Maputo Nakuzandza

Maputo Nakuzandza

A linha sonora de uma rádio constrói o tecido da capital moçambicana.

Egberto Nunes - 29 de janeiro de 2022

A primeira cena de Maputo Nakuzandza captura, em plano aberto, um grupo de jovens meninos bêbados com garrafas na mão, ao que parecem voltar de uma festa (“a gaja dançou quadradinho”, solta um deles lembrando de forma jocosa). Ao avistar uma moça dentro de um carro com a porta aberta, a atenção dos meninos é direcionada para a personagem, assim como também despertamos para o que pode vir a seguir. (o que vão fazer com ela?). O assédio verbal sobre a garota, que até então não enxergamos, tem início, mas acaba rapidamente. Depois do grupo masculino sair do plano, uma mulher cobre a jovem, agora já fora do carro. O corte leva para uma senhora dentro de uma casa, iniciando o dia. Eis outra captura de atenção, dessa vez, pelo som: a rádio Maputo Nakuzandnza começa suas transmissões, informando a temperatura do dia na capital de Moçambique.

A partir daí, a faixa sonora do texto da rádio inicia sua caminhada por todos os espaços do longa dirigido por Ariadine Zampaulo, seja em um cenário possível como o de um ônibus ou pairando sobre as ruas, acompanhando a viagem de um turista ou o trajeto de um corredor. Na junção dos fragmentos desses personagens, fatalmente cabíveis de mais aproximações e estudos, temos um possível cotidiano de Maputo ampliado, mas sem nunca pegar na ponta de um acontecimento em específico ao ponto de destacá-lo em cima de outros focos.

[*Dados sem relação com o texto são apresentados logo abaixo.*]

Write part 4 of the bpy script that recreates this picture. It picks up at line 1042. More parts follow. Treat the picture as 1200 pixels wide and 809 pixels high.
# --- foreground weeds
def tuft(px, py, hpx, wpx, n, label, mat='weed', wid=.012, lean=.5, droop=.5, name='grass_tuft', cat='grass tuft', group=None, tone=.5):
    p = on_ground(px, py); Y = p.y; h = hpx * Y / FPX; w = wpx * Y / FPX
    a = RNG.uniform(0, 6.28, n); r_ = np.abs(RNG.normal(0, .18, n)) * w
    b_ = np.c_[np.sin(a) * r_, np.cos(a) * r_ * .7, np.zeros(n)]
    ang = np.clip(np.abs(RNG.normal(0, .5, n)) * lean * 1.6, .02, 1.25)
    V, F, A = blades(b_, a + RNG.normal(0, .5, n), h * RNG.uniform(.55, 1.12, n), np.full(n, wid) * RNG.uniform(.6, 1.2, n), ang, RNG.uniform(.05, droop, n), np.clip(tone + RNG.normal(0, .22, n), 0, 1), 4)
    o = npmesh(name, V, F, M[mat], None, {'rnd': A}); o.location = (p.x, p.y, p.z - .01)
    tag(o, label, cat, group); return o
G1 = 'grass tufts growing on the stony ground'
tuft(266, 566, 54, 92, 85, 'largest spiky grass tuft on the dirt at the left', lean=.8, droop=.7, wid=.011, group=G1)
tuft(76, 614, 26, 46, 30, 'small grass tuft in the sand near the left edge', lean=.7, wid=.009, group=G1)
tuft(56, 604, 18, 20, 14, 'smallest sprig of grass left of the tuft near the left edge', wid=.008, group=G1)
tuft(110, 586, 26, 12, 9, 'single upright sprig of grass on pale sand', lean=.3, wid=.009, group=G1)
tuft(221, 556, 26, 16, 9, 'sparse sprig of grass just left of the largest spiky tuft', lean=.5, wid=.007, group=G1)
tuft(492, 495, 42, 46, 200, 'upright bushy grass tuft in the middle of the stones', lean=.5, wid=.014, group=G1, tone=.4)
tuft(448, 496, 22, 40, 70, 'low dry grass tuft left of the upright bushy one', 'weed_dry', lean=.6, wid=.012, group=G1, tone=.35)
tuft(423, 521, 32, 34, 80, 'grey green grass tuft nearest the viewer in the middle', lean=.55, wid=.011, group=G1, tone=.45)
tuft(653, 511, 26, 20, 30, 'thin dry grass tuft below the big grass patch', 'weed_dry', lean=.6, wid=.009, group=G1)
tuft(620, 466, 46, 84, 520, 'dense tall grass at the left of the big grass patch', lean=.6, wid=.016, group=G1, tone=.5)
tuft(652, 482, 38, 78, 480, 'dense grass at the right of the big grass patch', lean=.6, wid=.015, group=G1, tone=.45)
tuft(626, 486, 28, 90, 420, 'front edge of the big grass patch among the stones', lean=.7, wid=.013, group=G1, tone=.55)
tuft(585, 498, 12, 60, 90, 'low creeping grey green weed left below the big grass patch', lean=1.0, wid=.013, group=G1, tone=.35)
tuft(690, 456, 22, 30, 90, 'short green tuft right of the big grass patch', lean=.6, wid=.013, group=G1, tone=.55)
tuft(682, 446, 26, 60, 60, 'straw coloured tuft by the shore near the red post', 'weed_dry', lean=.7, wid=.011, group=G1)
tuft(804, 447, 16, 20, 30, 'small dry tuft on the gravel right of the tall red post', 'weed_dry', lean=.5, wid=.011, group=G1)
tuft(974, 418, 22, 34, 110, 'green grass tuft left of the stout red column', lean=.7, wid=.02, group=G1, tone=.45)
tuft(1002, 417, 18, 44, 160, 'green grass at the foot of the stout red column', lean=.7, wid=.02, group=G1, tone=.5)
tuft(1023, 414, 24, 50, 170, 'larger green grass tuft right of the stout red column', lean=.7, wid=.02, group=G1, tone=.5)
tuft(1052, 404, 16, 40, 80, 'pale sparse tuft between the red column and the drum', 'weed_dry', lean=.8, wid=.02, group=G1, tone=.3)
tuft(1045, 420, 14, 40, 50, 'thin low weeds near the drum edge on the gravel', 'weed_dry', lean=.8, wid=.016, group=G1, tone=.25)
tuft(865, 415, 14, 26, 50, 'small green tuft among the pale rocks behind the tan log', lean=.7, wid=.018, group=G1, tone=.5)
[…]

Por cima das histórias, temos diversos modos de captar os personagens. A direção vai para o registro documental, para nossa surpresa, ao acompanhar a passagem de um turista pela cidade, comprando comida e visitando espaços turísticos ao lado de um guia. Em outros momentos, temos uma câmera observativa, fixa, que deixa uma figura esperando pelo nosso estalo dentro de uma multidão. E outra situação dentre diversas possibilidades está o registro de uma dança de um homem sob vestes brancas, em um local longe do solo, um prédio abandonado. A imagem difere dos espaços propostos anteriormente pelo filme, justamente por não haver diálogos nem movimentos pela cidade, mas que também alude para algo em conjunto com o cotidiano, com todas as outras relações daquele dia em Maputo.

Vale aqui uma atenção especial para o último item. Um pouco antes da cena lúdica aparecer pra gente, a rádio anuncia um momento de sarau, uma leitura de uma poesia. O automático apreende: o texto deve conversar com a imagem? Mas, antes, uma sucessão de acontecimentos que não eram a mesma descrição do rádio aconteciam. Aqui, será diferente? A surpresa acontece. E o poema é declamado enquanto a dança e a performance entram no plano. Não há de início algo que evidencie concretamente em tela a relação entre os dois e o texto acaba antes da performance. Mas a impressão inicial permanece, juntamente com a imagem sozinha.

Essa mesma ideia irá se repetir durante o filme. A exceção aqui é o anúncio de uma noiva que fugiu do casamento. Vemos uma noiva perdida pela cidade na mesma hora do texto e temos esse destaque. E depois voltamos para  a programação normal: notícias sobre o governo, sobre maridos assassinados, dedicatórias de amor, entre outros. O fio da rádio nem sempre tocará o tecido das imagens. Nem sempre irá corresponder com o que está em tela. 

Em um dado momento, a experiência parece pedir por uma ligação entre eles, quando até mesmo as radialistas comentam sobre a conexão entre as histórias contadas no programa, e, ainda, realizam uma leitura sobre dados envolvendo a alta taxa de suicídios na cidade e casos de depressão. Enquanto isso, uma personagem se arruma para a balada. A esposa traída prepara a mistura e o corredor continua correndo. O dia em Maputo está chegando ao fim.

A construção de Maputo se dá então por essa mistura contida de estilos (observativa, experimental, documental) captando pequenos acontecimentos na seleção de personagens em contato constante com a onipresente e natural transmissão sonora da rádio título do filme, assim como os sons da cidade e do movimento dessas pessoas, dando corpo para a narrativa através de corpos e sons em movimento. É o cotidiano, mas não somente esse registro: temos uma espécie de sonho sendo vivido, fabulado, que pode ou não conversar com os poemas do rádio. Eis nessa relação o coração do filme. A respiração provoca certos desvios para o espectador, pois ela é calma, não há uma ativação de acontecimentos para a provocação de um caos evidente no plano, ou uma comparação entre pesos. Ela é calma, porém, inquieta, pois uma cidade nunca cessa seus movimentos. E com Maputo, não será diferente.